A determinare l’inizio dell’adolescenza è il fenomeno fisiologico e universale della pubertà, che si manifesta attraverso le trasformazioni del corpo e la comparsa dei caratteri sessuali secondari, che accompagnano il raggiungimento della maturità delle ghiandole sessuali e la loro produzione di ormoni, diversi nel ragazzo e nella ragazza. Il corpo è il protagonista centrale di questo momento evolutivo e il cambiamento che si impone avvia un processo di trasformazione che coinvolge tutte le aree del funzionamento mentale. Esso introduce la discontinuità pur garantendo la continuità: è lo stesso corpo ma è un altro corpo, sconosciuto, di cui riappropriarsi (E.Pelanda). Il presentarsi di nuove possibilità, anche cognitive di astrazione e riflessione su di sè, pone l’adolescente di fronte all’individuazione, alla consapevolezza di sé, delle proprie possibilità e dei propri limiti. E’ un processo che mette in discussione le basi narcisistiche della personalità, cioè il senso di identità e di continuità con la propria storia, la fiducia e il senso di sicurezza e che ripone le basi per le scelte future.

Se la pubertà sancisce il punto di partenza di un innegabile cambiamento, la fine dell’adolescenza al contrario è più difficile da determinare. Nel corso degli ultimi decenni l’adolescenza si è notevolmente allungata, prolungando la moratoria tra la dipendenza del bambino e le responsabilità dell’adulto (“la famiglia lunga del giovane adulto”). Il film “Tanguy” a questo proposito ne è un’ottima rappresentazione. Ovviamente molte sono le cause sociali ed economiche che concorrono a determinare questo fenomeno: la maggiore durata del corso di studi e della formazione al lavoro, le difficoltà economiche che ritardano l’inizio di un inserimento lavorativo stabile, la precarietà professionale, la crisi dell’istituzione matrimoniale, una sempre più grande libertà dai vincoli di tipo sociale. Mai come negli ultimi anni gli adolescenti hanno vissuto il paradosso di una precoce acquisizione di spazi di autonomia insieme ad un ritardo crescente dell’entrata nella vita adulta.

Allo stesso tempo i rapporti tra genitori e figli sono cambiati profondamente rispetto al passato, all’interno di un contesto di famiglia “affettivizzata” in cui il “contratto educativo” non si basa più sull’instillazione di norme e valori sotto l’autorità del padre, ma passa attraverso il linguaggio dei sentimenti. Le barriere generazionali si annullano in un clima di confidenza e intimità, con una maggiore difficoltà ad affrontare il conflitto e a porre limiti e divieti, e con una conseguente accentuazione della dipendenza affettiva e difficoltà nella separazione.

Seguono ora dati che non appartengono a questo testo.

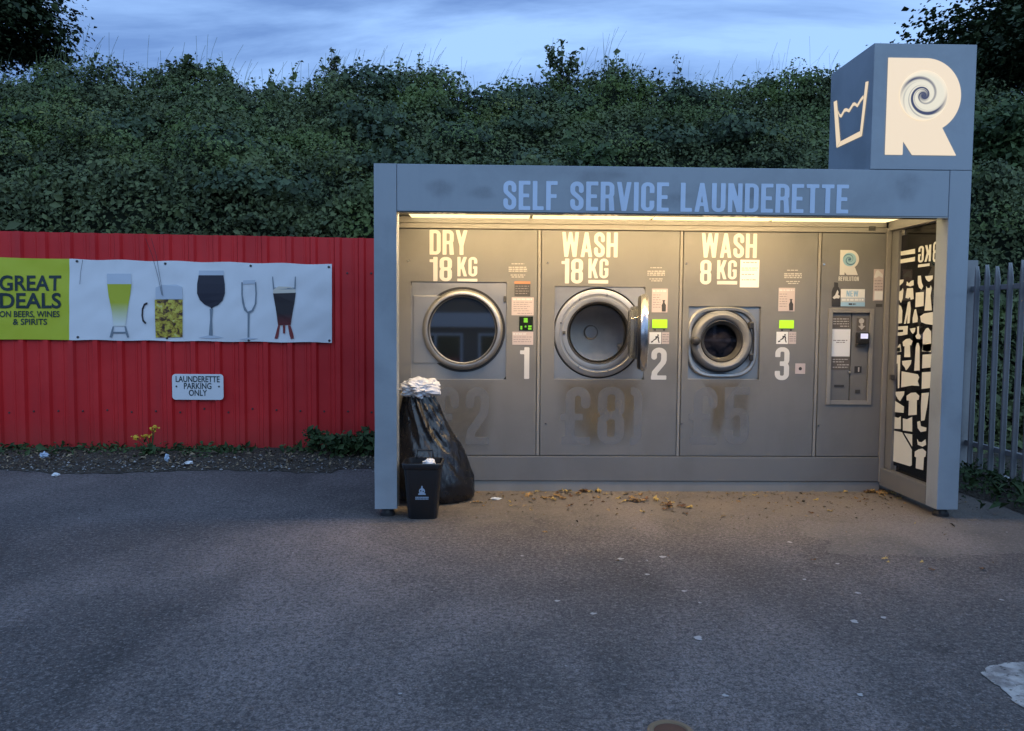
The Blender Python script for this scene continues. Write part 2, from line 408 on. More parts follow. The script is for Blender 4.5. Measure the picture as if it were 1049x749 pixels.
    if ch == '£':
        w = .46; h = s/2; r = .125
        return w, U(d_box(0, 0, w, s*.88), d_box(-.02, .42, .34, .42+s*.75), AND(d_path([(w-h, .70)]+arc(w-h-r, 1-h-r, r, 0, 180)+[(w-h-2*r, .1)], s), d_box(-1, 0, 2, 1)))
    return .4, d_box(0, 0, .4, 1)
_cells = {}
def field_faces(f, x0, y0, x1, y1, nx, ny):
    xs = np.linspace(x0, x1, nx+1); ys = np.linspace(y0, y1, ny+1); X, Y = np.meshgrid(xs, ys); F = f(X, Y)
    polys = []
    for j in range(ny):
        i = 0
        while i < nx:
            q = (F[j, i], F[j, i+1], F[j+1, i+1], F[j+1, i])
            if max(q) <= 0:
                k = i
                while k+1 < nx and max(F[j, k+2], F[j+1, k+2]) <= 0 : k += 1
                polys.append([(xs[i], ys[j]), (xs[k+1], ys[j]), (xs[k+1], ys[j+1]), (xs[i], ys[j+1])]); i = k+1; continue
            if min(q) < 0:
                c = [(xs[i], ys[j]), (xs[i+1], ys[j]), (xs[i+1], ys[j+1]), (xs[i], ys[j+1])]; o = []
                for a in range(4):
                    b = (a+1) % 4
                    if q[a] <= 0: o.append(c[a])
                    if (q[a] < 0) != (q[b] < 0) and q[a] != q[b]:
                        t = q[a]/(q[a]-q[b]); o.append((c[a][0]+t*(c[b][0]-c[a][0]), c[a][1]+t*(c[b][1]-c[a][1])))
                if len(o) >= 3: polys.append(o)
            i += 1
    return polys
def glyph(ch):
    if ch not in _cells:
        wd, f = G_(ch)
        _cells[ch] = (wd, [] if f is None else field_faces(f, -.03, -.03, wd+.03, 1.03, max(6, int((wd+.06)*44)), 46))
    return _cells[ch]
def letters(mb, text, to3, u0, v0, width, height, gap=.07):
    """set text into the rectangle u0..u0+width, v0..v0+height of a plane; to3(u, v) gives the point"""
    gs = [glyph(c) for c in text]; tot = sum(g[0] for g in gs)+gap*(len(gs)-1); k = width/tot; u = 0
    for wd, polys in gs:
        for p in polys:
            mb.add([to3(u0+(u+x)*k, v0+y*height) for x, y in p], [tuple(range(len(p)))])
        u += wd+gap
    return mb
def fieldshape(mb, f, b, to3, n=60):
    x0, y0, x1, y1 = b; mx = max(x1-x0, y1-y0)
    for p in field_faces(f, x0, y0, x1, y1, max(4, int(n*(x1-x0)/mx)), max(4, int(n*(y1-y0)/mx))):
        mb.add([to3(x, y) for x, y in p], [tuple(range(len(p)))])
    return mb
def flatY(Y): return lambda u, v: (u, Y, v)
def word_px(text, x0, y0, x1, y1, Y, mt, parent, name='lettering', gap=.07):
    (ua, va), (ub, vb) = P(x0, y1, Y), P(x1, y0, Y)
    return letters(MB(), text, flatY(Y), ua, va, ub-ua, vb-va, gap).build(name, mt, parent, fix=False)
def rect_px(x0, y0, x1, y1, Y, th, mt, parent, name, mb=None, bevel=0):
    (ua, va), (ub, vb) = P(x0, y1, PY), P(x1, y0, PY)
    b = (mb or MB()).box(ua, Y-th, va, ub, Y, vb)
    return b if mb else b.build(name, mt, parent, bevel=bevel)
def font_text(body, size, bold, to3, centre, parent, mt, name='lettering', width=None, align='CENTER'):
    """built-in font converted to a mesh; laid on the plane given by to3"""
    cu = bpy.data.curves.new('txt', 'FONT'); cu.body = body; cu.size = size; cu.offset = bold; cu.align_x = align; cu.space_line = .95; cu.fill_mode = 'FRONT'; cu.resolution_u = 4
    o = bpy.data.objects.new('txt', cu); col.objects.link(o)
    bpy.context.view_layer.update(); dg = bpy.context.evaluated_depsgraph_get()
    me = bpy.data.meshes.new_from_object(o.evaluated_get(dg)); 
    vs = [v.co.copy() for v in me.vertices]; fs = [tuple(p.vertices) for p in me.polygons]
    bpy.data.objects.remove(o); bpy.data.curves.remove(cu); bpy.data.meshes.remove(me)
    k = 1.0
    if width:
        xs = [v.x for v in vs]; k = width/(max(xs)-min(xs))
    mb = MB().add([to3(centre[0]+v.x*k, centre[1]+v.y) for v in vs], fs)
    return mb.build(name, mt, parent, fix=False)

# ================================================================== GROUND
def ground_mat():
    mt = mat('asphalt', (.08, .08, .08), .85, spec=.3); k = NT(mt)
    v = k.obj(); big = k.noise(v, .55, 6, .6, .4); mid = k.noise(v, 4.0, 6, .65); fine = k.noise(v, 105, 5, .8)
    vor = k.n('ShaderNodeTexVoronoi', {'Vector': v, 'Scale': 130.0}); agg = vor.outputs['Distance']; vc = vor.outputs['Color']
    spk = k.ramp(k.n('ShaderNodeSeparateColor', {0: vc}).outputs[0], [(.84, 0.0), (.97, 1.0)])
    c = k.mix(k.ramp(big, [(.36, 0.0), (.62, 1.0)]), (.074, .066, .064), (.215, .184, .174))
    pits = k.noise(v, 2.3, 4, .7); c = k.mix(k.ramp(pits, [(.30, .8), (.42, 0.0)]), c, (.055, .048, .046))
    scuff = k.noise(k.obj((1.2, 3.2, 1), (0, 0, -.3)), 1.6, 8, .75); c = k.mix(k.ramp(scuff, [(.60, 0.0), (.72, .8)]), c, (.30, .26, .245))
    band = k.noise(k.obj((.9, .35, 1), (0, 0, .55)), .8, 4, .5); c = k.mix(k.ramp(band, [(.49, 0.0), (.60, .75)]), c, (.34, .288, .27))
    c = k.mix(k.ramp(mid, [(.35, .0), (.7, .55)]), c, (.115, .107, .100))
    c = k.mix(k.math('MULTIPLY', k.ramp(fine, [(.43, 1.0), (.57, 0.0)]), .72), c, (.030, .029, .028))
    crs = k.noise(v, 38, 3, .7); c = k.mix(k.ramp(crs, [(.40, .55), (.50, 0.0)]), c, (.030, .028, .027)); c = k.mix(k.ramp(crs, [(.56, 0.0), (.68, .38)]), c, (.33, .295, .28))
    c = k.mix(k.math('MULTIPLY', spk, .30), c, (.40, .37, .35))
    # dust and grit blown in around the launderette
    s = k.n('ShaderNodeSeparateXYZ', {0: v}); X, Y = s.outputs[0], s.outputs[1]
    ndx = k.math('MULTIPLY_ADD', mid, 1.0, -.5)
    dy = k.n('ShaderNodeMapRange', {0: k.math('ADD', Y, ndx), 1: -.75, 2: .55, 3: 0.0, 4: 1.0}, interpolation_type='SMOOTHSTEP').outputs[0]
    dx0 = k.n('ShaderNodeMapRange', {0: k.math('ADD', X, ndx), 1: -.3, 2: .7, 3: 0.0, 4: 1.0}).outputs[0]
    dust = k.math('MULTIPLY', k.math('MULTIPLY', dy, dx0), k.ramp(mid, [(.25, .55), (.7, 1.0)]))
    c = k.mix(k.math('MULTIPLY', dust, .75), c, (.24, .20, .155))
    # a later patch of paler tarmac on the right
    ex = k.math('ADD', X, k.math('MULTIPLY', ndx, .6)); ey = k.math('ADD', Y, k.math('MULTIPLY', ndx, .42))
    pt = k.math('MULTIPLY', k.math('GREATER_THAN', ex, 2.95), k.math('MULTIPLY', k.math('GREATER_THAN', ey, -.9), k.math('LESS_THAN', ey, -.12)))
    c = k.mix(k.math('MULTIPLY', pt, .30), c, (.22, .20, .18))
    k.base(c)
    h = k.math('ADD', k.math('MULTIPLY', agg, -.6), k.math('ADD', k.math('MULTIPLY', fine, .6), k.math('MULTIPLY', mid, .8)))
    k.bump(h, .6, .010)
    k.rough(k.math('MULTIPLY_ADD', fine, .25, .66))
    return mt
GX, GY = np.meshgrid(np.concatenate([[-150, -60, -25], np.linspace(-12, 14, 66), [25, 60, 150]]), np.concatenate([[-150, -60, -25], np.linspace(-12, 3, 61), [8, 25, 60, 150]]))
GZ = np.zeros_like(GX)
Vg = np.stack([GX, GY, GZ], -1).reshape(-1, 3); nyg, nxg = GX.shape
idx = np.arange(nyg*nxg).reshape(nyg, nxg)
Fg = np.stack([idx[:-1, :-1], idx[:-1, 1:], idx[1:, 1:], idx[1:, :-1]], -1).reshape(-1, 4)
g = np_mesh('ground', Vg, Fg, ground_mat(), smooth=True); tag(g, 'dark worn asphalt car park with gritty speckled surface', 'ground', kind='structure')

# soil verge along the fence
def soil_mat():
    mt = mat('soil', (.05, .045, .04), .95, spec=.1); k = NT(mt); v = k.obj()
    a = k.noise(v, 5, 6, .7); b = k.noise(v, 40, 4, .7)
    k.base(k.mix(k.ramp(b, [(.35, 0.0), (.7, 1.0)]), k.mix(k.ramp(a, [(.38, 0.0), (.62, 1.0)]), (.030, .024, .018), (.085, .066, .045)), (.13, .118, .10)))
    k.bump(k.math('ADD', a, b), .9, .03); return mt
SOIL = soil_mat()
FA, FB = Vector((-4.309, 2.76, 0)), Vector((-.439, 2.835, 0))
def fence_y(x): return FA.y+(x-FA.x)*(FB.y-FA.y)/(FB.x-FA.x)
def verge(name, x0, x1, label):
    n = 420; vs = []; rows = 22
    for i in range(n+1):
        x = x0+(x1-x0)*i/n
        front = 1.62+.20*mnoise.noise((x*.9, 3, 0))+.13*mnoise.noise((x*3.1, 9, 0))+.06*mnoise.noise((x*9, 2, 0))+(.0 if x < -.6 else .2)
        for j in range(rows):
            t = j/(rows-1); y = front+(fence_y(x)+.6-front)*t
            z = .004+.030*math.sin(math.pi*min(1, t*1.15))+.030*mnoise.noise((x*5, y*5, 1))*min(1, t*4)
            vs.append((x, y, z))
    fs = [(i*rows+j, (i+1)*rows+j, (i+1)*rows+j+1, i*rows+j+1) for i in range(n) for j in range(rows-1)]
    o = MB().add(vs, fs).build(name, SOIL, smooth=True); return tag(o, label, 'verge', kind='structure')
verge('verge', -13, -.01, 'rough strip of bare soil along the foot of the red fence')
mb = MB(); n = 60; vs = []
for i in range(n+1):
    y = -3+5.4*i/n
    e = 4.72+.10*mnoise.noise((y*1.5, 5, 0))+.04*mnoise.noise((y*6, 5, 0))
    for j in range(7):
        t = j/6; x = e+(14-e)*t**2; vs.append((x, y, .004+.05*min(1, t*6)+.02*mnoise.noise((x*5, y*5, 2))*min(1, t*4)))
fs = [(i*7+j, (i+1)*7+j, (i+1)*7+j+1, i*7+j+1) for i in range(n) for j in range(6)]
tag(mb.add(vs, fs).build('soil_bed', SOIL, smooth=True), 'strip of weedy soil under the grey palisade fence', 'verge', kind='structure')

# ================================================================== BANK (hill) with brambles
def bank_h(x, y):
    """height of the planted bank behind the fence (numpy arrays)"""
    t = np.clip((y-3.15)/.9, 0, 1); a = 1.35+1.55*t*t*(3-2*t)
    b = np.clip(y-4.05, 0, 5.2)*.515
    return a+b-np.clip(y-9.25, 0, 99)*.05
def lump(x, y, s, seed): return np.array([mnoise.fractal((float(p)*s, float(q)*s, seed), 1.0, 2.0, 3) for p, q in zip(x, y)])
gx = np.linspace(-12, 15, 271); gy = np.linspace(3, 10.2, 121); GXX, GYY = np.meshgrid(gx, gy)
def grid_noise(s, seed): return lump(GXX.ravel(), GYY.ravel(), s, seed).reshape(GXX.shape)
def samp(A, x, y):
    fx = np.clip((x-gx[0])/(gx[1]-gx[0]), 0, len(gx)-1.001); fy = np.clip((y-gy[0])/(gy[1]-gy[0]), 0, len(gy)-1.001)
    i = fx.astype(int); j = fy.astype(int); a = fx-i; b = fy-j
    return A[j, i]*(1-a)*(1-b)+A[j, i+1]*a*(1-b)+A[j+1, i]*(1-a)*b+A[j+1, i+1]*a*b
LN = .34*grid_noise(.5, 1.0)+.36*grid_noise(1.25, 2.0)+.20*grid_noise(2.9, 3.0)-.06
BXs = np.linspace(-22, 26, 241); BYs = np.concatenate([np.linspace(3.12, 4.3, 12), np.linspace(4.45, 9.8, 44), [10.4, 12, 16, 30, 60]])
BX, BY = np.meshgrid(BXs, BYs)
BZ = bank_h(BX, BY)-.20+samp(LN, BX.ravel(), BY.ravel()).reshape(BX.shape)
BZ[0, :] = 0.0
Vb = np.stack([BX, BY, BZ], -1).reshape(-1, 3); ny_, nx_ = BX.shape; idx = np.arange(ny_*nx_).reshape(ny_, nx_)
Fb = np.stack([idx[:-1, :-1], idx[:-1, 1:], idx[1:, 1:], idx[1:, :-1]], -1).reshape(-1, 4)
hm = mat('bank_undergrowth', (.018, .024, .014), .95, spec=.1)
tag(np_mesh('hill', Vb, Fb, hm, smooth=True), 'steep dark earth bank behind the fences', 'hill', kind='structure')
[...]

Inoltre se in un passato anche recente l’identità adulta era organizzata in ruoli rigidi e sistemi di valori ben definiti, complessità e flessibilità sono i cardini dell’identità contemporanea. La cosiddetta “società globale” richiede identità flessibili e orientate al cambiamento (Bauman ha descritto l’ “identità liquida, diffusa”, fluida e indefinita). E’ più difficile oggi integrare questi “sé multipli”, molteplicità di parti che hanno pari dignità, pensieri ed emozioni diverse, collegamento tra passato e proiezione nel futuro, per arrivare al sentimento soggettivo d’unità e continuità personale (essere se stessi) nello spazio e nel tempo.